PETA India recommends that the ban on pit bull–type dogs be achieved by requiring owners to declare breeds placed on the prohibited list for mandatory sterilisation and government registration within a month of the issuance of a directive by states and union territories as well as by prohibiting any new dogs of these breeds from being bred, kept, or sold after a stipulated date immediately following the completion of that month.
 
PETA India Veterinary Policy Advisor Dr Nithin Krishnegowda says, “This attack on a child is the latest in a series of wake-up calls that if India continues to allow dogs typically used for cruel human exploits such as criminal dogfighting to be bred, more people will get hurt. A prohibition on all breeds used for unlawful fighting is the need of the hour and would protect these dogs from being born only to face cruelty and suffering and protect many humans, too.”
 
In India, inciting dogs to fight is illegal under the Prevention of Cruelty to Animals Act, 1960. Yet organised dogfights are prevalent in parts of North India, making pit bull–type dogs and others used in these fights the most abused dog breeds. Pit bulls are commonly bred to be used in illegal fighting or kept on heavy chains as attack dogs, resulting in a lifetime of suffering. Many endure painful physical mutilations such as ear-cropping – an illegal process that involves removing part of a dog’s ears to prevent another dog from grabbing them during a fight.
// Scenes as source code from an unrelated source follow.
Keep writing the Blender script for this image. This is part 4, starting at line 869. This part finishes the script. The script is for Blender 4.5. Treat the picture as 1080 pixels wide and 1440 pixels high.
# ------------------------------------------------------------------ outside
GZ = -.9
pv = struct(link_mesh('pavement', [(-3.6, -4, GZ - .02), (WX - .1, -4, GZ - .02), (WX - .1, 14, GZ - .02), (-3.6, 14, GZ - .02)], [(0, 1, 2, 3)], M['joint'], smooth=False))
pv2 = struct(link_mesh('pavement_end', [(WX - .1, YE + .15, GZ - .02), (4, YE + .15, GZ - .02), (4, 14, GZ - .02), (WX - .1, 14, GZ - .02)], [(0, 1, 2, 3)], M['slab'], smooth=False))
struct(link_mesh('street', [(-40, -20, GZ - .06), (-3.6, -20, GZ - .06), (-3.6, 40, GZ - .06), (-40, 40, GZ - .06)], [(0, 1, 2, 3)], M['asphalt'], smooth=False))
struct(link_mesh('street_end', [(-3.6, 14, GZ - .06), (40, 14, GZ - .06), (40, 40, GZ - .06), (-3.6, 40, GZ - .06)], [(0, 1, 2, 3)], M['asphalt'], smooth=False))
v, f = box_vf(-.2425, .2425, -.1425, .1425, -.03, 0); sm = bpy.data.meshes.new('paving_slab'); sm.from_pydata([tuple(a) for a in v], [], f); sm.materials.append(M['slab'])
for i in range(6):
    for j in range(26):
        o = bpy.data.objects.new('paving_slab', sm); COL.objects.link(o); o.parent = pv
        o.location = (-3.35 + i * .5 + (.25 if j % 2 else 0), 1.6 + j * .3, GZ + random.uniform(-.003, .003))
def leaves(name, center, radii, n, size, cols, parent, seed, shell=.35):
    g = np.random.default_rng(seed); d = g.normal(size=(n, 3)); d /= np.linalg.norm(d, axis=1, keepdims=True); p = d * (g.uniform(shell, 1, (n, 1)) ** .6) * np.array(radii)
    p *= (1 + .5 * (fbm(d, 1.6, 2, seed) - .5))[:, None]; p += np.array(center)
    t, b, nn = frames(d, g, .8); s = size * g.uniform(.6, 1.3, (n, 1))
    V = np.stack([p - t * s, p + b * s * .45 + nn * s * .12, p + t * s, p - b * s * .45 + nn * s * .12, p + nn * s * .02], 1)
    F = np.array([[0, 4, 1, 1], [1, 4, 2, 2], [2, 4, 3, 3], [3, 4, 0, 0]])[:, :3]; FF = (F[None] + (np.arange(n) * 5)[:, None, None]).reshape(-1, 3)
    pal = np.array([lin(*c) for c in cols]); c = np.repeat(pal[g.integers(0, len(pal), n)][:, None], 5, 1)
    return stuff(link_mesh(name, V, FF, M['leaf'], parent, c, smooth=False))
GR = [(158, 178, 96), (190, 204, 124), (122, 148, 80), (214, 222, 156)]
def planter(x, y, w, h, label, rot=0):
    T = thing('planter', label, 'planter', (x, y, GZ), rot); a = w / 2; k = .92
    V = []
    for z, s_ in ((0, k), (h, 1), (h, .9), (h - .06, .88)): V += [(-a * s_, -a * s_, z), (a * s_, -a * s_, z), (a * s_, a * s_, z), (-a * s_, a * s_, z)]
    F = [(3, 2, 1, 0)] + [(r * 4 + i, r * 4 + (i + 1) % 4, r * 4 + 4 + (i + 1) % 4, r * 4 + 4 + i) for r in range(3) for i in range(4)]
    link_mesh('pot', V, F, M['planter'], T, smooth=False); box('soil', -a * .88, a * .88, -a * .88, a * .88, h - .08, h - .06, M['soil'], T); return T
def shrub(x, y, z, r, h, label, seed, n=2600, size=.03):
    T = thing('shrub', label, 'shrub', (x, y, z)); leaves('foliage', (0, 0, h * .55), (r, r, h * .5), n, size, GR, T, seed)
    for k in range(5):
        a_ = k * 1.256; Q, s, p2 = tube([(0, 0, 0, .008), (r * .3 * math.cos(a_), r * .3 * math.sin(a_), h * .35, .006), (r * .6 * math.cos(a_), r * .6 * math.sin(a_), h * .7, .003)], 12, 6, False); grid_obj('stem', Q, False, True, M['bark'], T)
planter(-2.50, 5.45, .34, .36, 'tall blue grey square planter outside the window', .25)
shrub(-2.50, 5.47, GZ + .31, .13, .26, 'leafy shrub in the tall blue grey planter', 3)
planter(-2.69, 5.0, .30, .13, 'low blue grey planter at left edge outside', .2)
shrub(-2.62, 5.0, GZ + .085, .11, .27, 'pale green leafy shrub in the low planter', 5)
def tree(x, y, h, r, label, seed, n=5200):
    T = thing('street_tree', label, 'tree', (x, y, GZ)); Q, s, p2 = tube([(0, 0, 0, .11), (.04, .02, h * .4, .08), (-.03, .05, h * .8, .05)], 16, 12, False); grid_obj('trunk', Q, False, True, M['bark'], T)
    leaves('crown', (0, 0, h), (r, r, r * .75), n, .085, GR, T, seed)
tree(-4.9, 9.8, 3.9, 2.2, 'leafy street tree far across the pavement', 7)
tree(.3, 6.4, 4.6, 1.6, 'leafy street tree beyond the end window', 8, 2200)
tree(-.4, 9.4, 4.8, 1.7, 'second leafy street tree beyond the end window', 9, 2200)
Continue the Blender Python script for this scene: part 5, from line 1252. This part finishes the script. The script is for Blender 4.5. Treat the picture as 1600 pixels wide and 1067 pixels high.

These dogs are encouraged to continue fighting until they become exhausted and at least one is seriously injured or dies.
 
In the UK, it’s against the law to keep pit bull terriers, Japanese Tosas, Dogos Argentinos, and Fila Brasileiros – breeds banned because they are traditionally used for illegal dogfighting, bred and trained for aggression, and commonly abused. Similarly, in Australia, breeds prohibited in the UK as well as Perro de Presa Canarios are restricted, and in Germany, pit bull terriers, American Staffordshire terriers, and Staffordshire bull terriers cannot be imported.
 
PETA India warns that most pet shops and breeders are illegal, as they aren’t registered with their state animal welfare boards. They also typically deprive dogs of proper veterinary care and adequate food, exercise, affection, and opportunities for socialisation. PETA India encourages those with the time, patience, love, and resources to welcome a dog into their home to adopt an Indian community dog, known for their loving nature, from an animal shelter or the streets.